Sorry, the name up there should be Karunakaran.
The Communists seemed finished for the moment in Kerala, but this thing should help them. I still can't see them winning a majority of the state's seats yet. Btw: Is that 8-8 for the two major parties or 8-8 for the two political blocks, the different leftie groups vs Congress, Muslim League and Kerala Congress (a Commie splinter-off)? Anyway, Congress is playing this secession biz cool. They just say they are not going to expel him, if he really founds his own party he's out anyway, but as for now nothing has actually happened.
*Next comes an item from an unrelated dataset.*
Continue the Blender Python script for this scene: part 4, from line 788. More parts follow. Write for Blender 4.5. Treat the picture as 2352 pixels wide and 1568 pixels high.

The first opinion poll is out and says the NDA is increasing its position slightly, the Congress is losing seats, others pretty much unchanged. This might change if more parties ally with Congress though.
Parliament will be dissolved on February 6th, but the Election dates have not been set yet. That's done by the Electoral Commission, not the PM. There will also be state Elections in Andhra Pradesh (regional outfit TDP with BJP as junior partner vs a split opposition of Congress, AIMIM (Muslim party strong in Hyderabad, united to Cong), TRS (regional party demanding separate statehood for the Telangana) and the CPI. There were talks about an alliance but they seem to have fallen flat), Sikkim (doesn't matter), Orissa (just as Andhra, governed by regional outfit Biju JD with BJP backing. Cong only real opposition, has just recruited some rebel BJD politicos. Election one and a half years ahead of schedule), probably Karnataka (governed by Congress, but with the opposition split five way between BJP, their ally JD (U), the JD (S), the AIPJD and the Janata Party 50% of the vote should be enough for 90% of the seats. Indeed Congress talks of all Lok Sabha seats from the state and an increased majority in the Legislative Assembly, where they currently have about two thirds). Early polls in Maharashtra are also possible - it's just half a year early, as here in KA - but unlikely because the NCP is a partner in the government and obviously has no reason to want elections now.
Oh yeah, Tamil Nadu. It started when film stars entered politics. There is also the fact that DMK and AIADMK both endorse Tamil nationalism and socialist rhetoric, neither of which means anything. So effectively there is no difference between them except who runs them and who votes for them, and they can't really ally with each other as that would be kind of pointless. Similarly all the minor parties, which are effectively vote banks and include Communists and Congress, prefer to ally with the DMK simply because its smaller and therefore more ready to make seat-sharing arrangements. The BJP seems not to be active in the state at all, which I'd advise Congress to do too. But who am I for Congress to listen to me...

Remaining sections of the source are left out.